A Look-Back at Q4 2019

The fourth quarter of 2019 had its fair share of political drama. We witnessed a historic impeachment and the start of the 2020 election cycle. What consequences, if any, do politics have on the direction of the stock market and ultimately your portfolio?

History tells us that investors show little regard for a presidential impeachment or resignation. In 1974, President Richard Nixon resigned, and the stock market declined. In 1998, President Bill Clinton was impeached, and the stock market climbed. Stock prices were more affected by macroeconomic events such as the Middle East oil crisis in 1974 and the beginning of the tech bubble in 1998, rather than impeachment.

When it comes to presidential election years, we find that S&P 500 returns were positive in 15 of the last 17 election years, with the exceptions of the 2000 tech bubble and the 2008 global financial crisis. At the end of the day, the executive branch of the U.S. does not control the economy or the stock market.

In the long run, economic fundamentals play the most important role in investment performance. Consumer confidence, inflation, unemployment, and housing issues are some indicators to watch. Currently, they all show that the U.S. economy is strong. For that reason, the current impeachment and the 2020 election cycle does not look like it has had any effect on stock market returns. 

2019 was an incredible year for stocks and bonds. The S&P 500 gained 31.49% while the Bloomberg Barclays Capital Aggregate Bond Index gained 8.72%. Foreign stocks also had good results with the MSCI EAFE Index up 22.01% for the year.

December 2019 also brought about changes to retirement legislation through the SECURE Act. Some notable changes:

  • Eliminates the maximum age for traditional IRA contributions, which was previously capped at 70½ years old.

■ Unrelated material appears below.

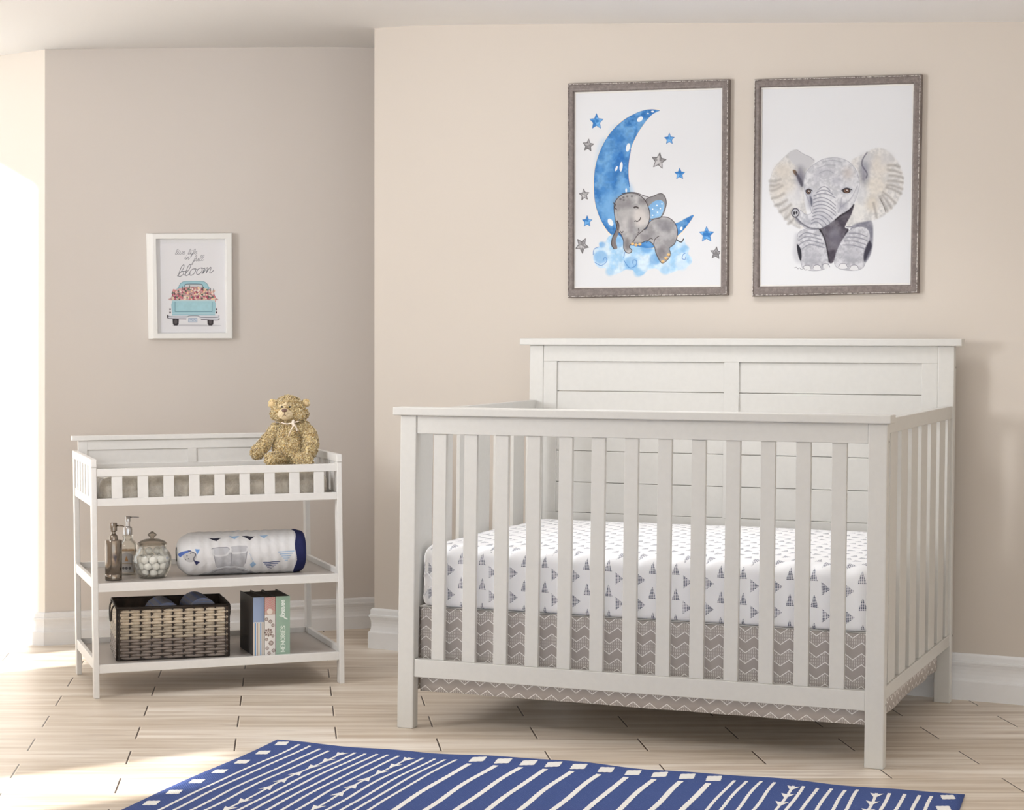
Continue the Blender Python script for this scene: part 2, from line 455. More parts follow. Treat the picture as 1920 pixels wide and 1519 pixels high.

  • Raises the age for required minimum distributions from 70½ to 72 years old

  • Eliminates the lifetime “stretch” IRA option, now requiring non-spouse beneficiaries of IRAs to withdraw all assets of an inherited account within 10 years.

  • Allows penalty-free withdrawals of up to $5,000 from retirement accounts to help pay for childbirth or adoption expenses


*Past performance is not indicative of future results.  Securities are subject to market volatility. This information is based upon sources believed to be true and accurate, but its completeness and accuracy are not guaranteed.  Forward-looking statements are not guarantees of future performance and involve certain risks and uncertainties which are difficult to predict.

**All indices are unmanaged and investors cannot actually invest directly into an index. Unlike investments, indices do not incur management fees, charges or expenses. The S&P 500 Index is a broad-based measurement of changes in stock market conditions based on the average performance of 500 widely held common stocks. The MSCI EAFE Index is a float-adjusted market capitalization index designed to measure developed market equity performance, excluding the U.S. and Canada. The Bloomberg Barclays Capital Aggregate Bond Index is an unmanaged market value-weighted index representing securities that are SEC-registered, taxable, and dollar-denominated. It covers the U.S. investment-grade fixed-rate bond market, with index components for a combination of the Barclays Capital government and corporate securities, mortgage-backed pass-through securities, and asset-backed securities. Diversification does not assure a profit or protect against loss in declining markets, and diversification cannot guarantee that any objective or goal will be achieved.